You've got a point.  There's an easy way to say "I want a sub":

my $sub = -> { ... }

But I can't think of a similarly punctuation-intensive way to say "I want
a hash."  (someone please step in and correct me).

> # that this is being phased out for perl6 (the grammar backs that up).

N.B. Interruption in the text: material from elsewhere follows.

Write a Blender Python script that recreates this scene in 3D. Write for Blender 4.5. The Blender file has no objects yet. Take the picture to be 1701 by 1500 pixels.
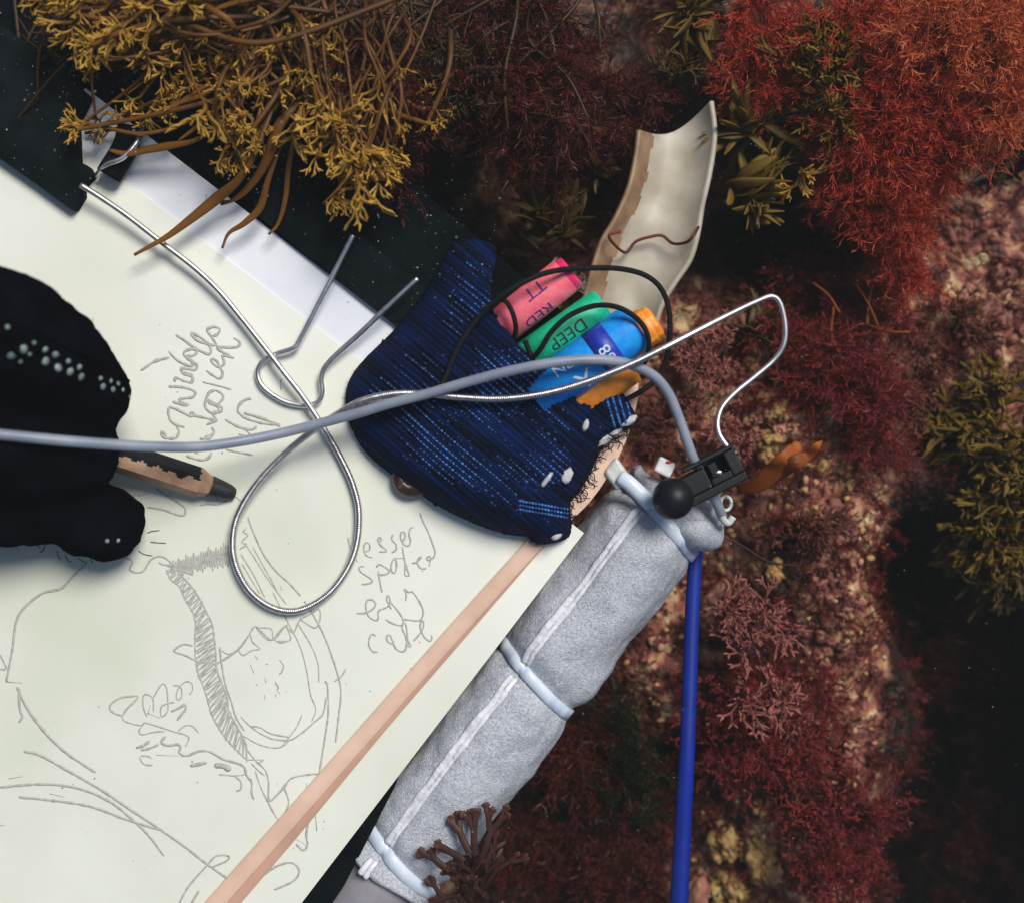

I wouldn't take the grammar too seriously -- it's more or less one
person's interpretation of the Apocalypses, Exegeses, and recent mailing
list traffic.

>   my HASH $hashref;
>   my CODE $subref;

So if I have the above two declarations, and do this later:

$hashref = { ... };
$subref = { ... };

It does "the right thing"?  This could work up to a point, but Perl can do
crazy things like this:

$foo ?? $hashref :: $subref = { ... };

and propagate context differently to different branches of the ternary
(try doing $x ? @y : $z = (2,3,4) sometime -- very cool!).  And while we
could interpret the block differently on each branch, that seems a bit too
scary.

> (Alternatively, always parse it as a closure and afterwards run through
> the parse tree, checking all the closures and converting those that only
> contain pairs.)

Or use context to try and figure it out.  Unfortunately, from the outside
I think either would just look like "a reference".  Maybe if the compiler
could figure out that your function would return pairs, it could fix
things up so that turns into a hash-ref.  But then you can get into
trouble with a function that returns pairs only in non-hash-ref
contexts...

/s

Re: Perl6 grammar (take V)

[Ashley Winters]

On Monday 15 July 2002 06:57 am, Sean O'Rourke wrote:
> On Sun, 14 Jul 2002, Brent Dax wrote:
> > Deborah Ariel Pickett:
> > # My perl5 sensibilities tell me that that's likely to cause a
> > # problem when I want to do something like this:
> > #
> > # $hashref = { function_returning_hash() };
> > #
> > # because I won't get the function's return values put into a
> > # hash, because the stuff inside the { ... } isn't a list of
> > # pairs.  Instead I'll get a (reference to) a closure, not at
> > # all the same thing.
>
> You've got a point.  There's an easy way to say "I want a sub":
>
> my $sub = -> { ... }
>
> But I can't think of a similarly punctuation-intensive way to say "I want
> a hash."  (someone please step in and correct me).

I nominate:

$() == scalar()
%() == hash()
@() == array()

For the above function:

$hashref = %(function_returning_list_which_needs_to_be_hashified());

That would make %() a hash constructor, just like {}.

Ashley Winters

-- 
When you do the community's rewrite, try to remember most of us are idiots.